A monthly post about what I've been reading, with aspirations but no real hope of reading down a very tall stack of books. Previous posts from this year:
Every year when I get to my final Book Stack post of the year, I contemplate whether I should continue with these posts into the new year or not. After all, the blog is dead as a format, right? But this is also the only way I track what I read (I've tried a reading journal in the past, and I'm just not that into it, and I don't really like Goodreads, not least because it's part of the Evil Empire, and I don't care to note the date on which I start a book or how long it took to read), but I've kept up with a monthly reads blog post for X years now, and I know from flipping back through the 2022 posts that I read 86 books last year. Which is neither here nor there, but it's a fun fact. So will I keep going in 2023? We'll see. In the meantime, here are December's reads, starting from the bottom of the stack.
Nonfiction
There's an unwritten rule in Maine that if you own a camp (which means a vacation house on a lake, no matter how humble or luxurious), you must have, somewhere on the shelves of that camp (and if it's rustic, the shelves will be horizontal 2x4s of the open wall bays) a copy of We Took to the Woods by Louise Dickinson Rich. In the book, Rich chronicled her experience of moving to an extremely remote spot of western Maine in the 1930s, where the only access to the Outside is by lake (boat in summer, over the ice in winter, and not at all during freeze-up and break-up). It's a funny and lighthearted book that makes even the most grueling physical labor involved in surviving, let alone keeping house and raising a family, under such circumstances sound like a lark. After reading Rich's biography in November, I ordered used copies of some of her other books (when the three arrived, each with a turquoise hard cover, devoid of dust jacket, E asked me if I'd bought "one of those sets" of books--you know, the old ones with matching covers that you can, apparently, order as decorative elements irrespective of their contents). One of these, Innocence Under the Elms, which I read in December, recount's Rich's childhood, growing up in Bridgeport, MA, where her parents ran the local newspaper. Nothing much of consequence happens in the book, but Rich's writing is so wonderful in its subtle humor and deep perception and her childhood so unusual--both compared to anything anyone alive has experienced (she was born in 1903) and compared to her contemporaries because of her family's occupation, social status, and politics--that it's a delightful, entertaining read.
Fiction
I pulled Stitches in Time by Barbara Michaels (which I just read three years ago and again three years before that) off the shelf in early December with the intention of giving it to a friend who I knew would love a book about a haunted quilt (because I mean, come on, who wouldn't?). But then I decided to read the first chapter, as practice for a book coaching lesson on first chapters. And then I kept reading. Since it takes place around the holidays (it may be the only holiday-themed Barbara Michaels book, but I'm not sure and I'm determined to find out), it was a perfect read for December. Because as Dickens taught us, Christmas time is prime ghost time.

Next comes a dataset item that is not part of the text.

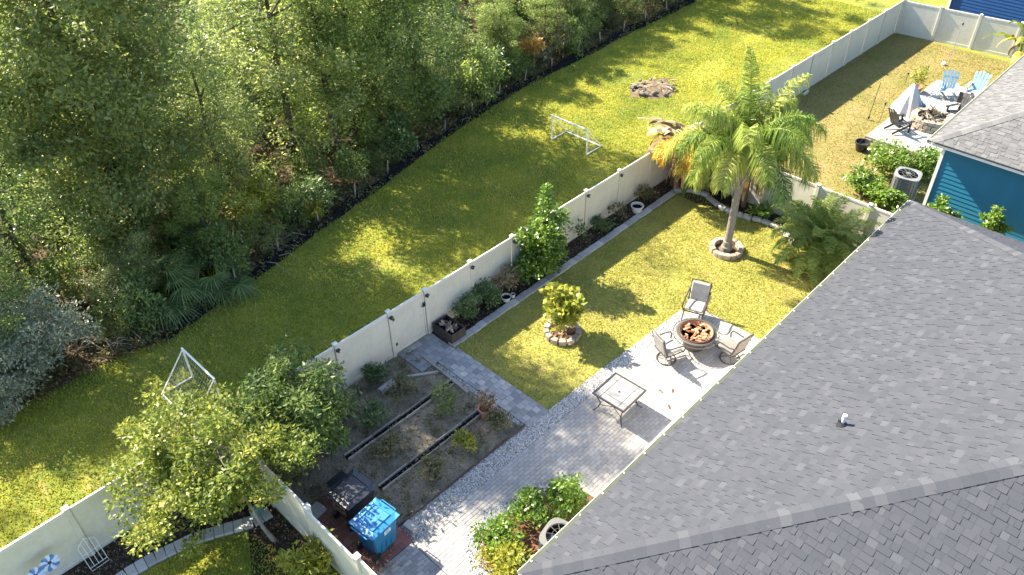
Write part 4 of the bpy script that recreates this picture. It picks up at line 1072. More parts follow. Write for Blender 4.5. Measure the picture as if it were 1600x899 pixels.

As I was reading Stitches, I remembered that Michaels had another vintage-clothing themed book, Shattered Silk, which I couldn't find on my shelves, so I ordered a copy of that. It takes place in the midst of a hot Washington summer, so wasn't as seasonal, and the source of trouble was human-caused, so no ghosts. But it turns out that some of the tangental characters in Stitches are the central characters in Silk, so it was fun to go back and read about where they'd come from (like an origin story prequel), although it wasn't as fun without the ghosts.
After reading those two books, I had to go back and reread (after ordering a copy--I can't believe I didn't already own this one) Ammie, Come Home, one of Michaels's first books. Ammie, like Stitches, is a delightfully creepy ghost story, although it's the house that's haunted and not a quilt. Two of the central characters of that story appear very tangentially in Silk and come back with a bigger role in Stitches. The three books are considered the Georgetown Trilogy, although they were probably not planned that way, having been published in 1968 (Ammie), 1986 (Silk), and 1996 (Stitches).
In December I also read "Santaland Diaries" by David Sedaris, which I always make time to do while sipping eggnog beside the Christmas tree.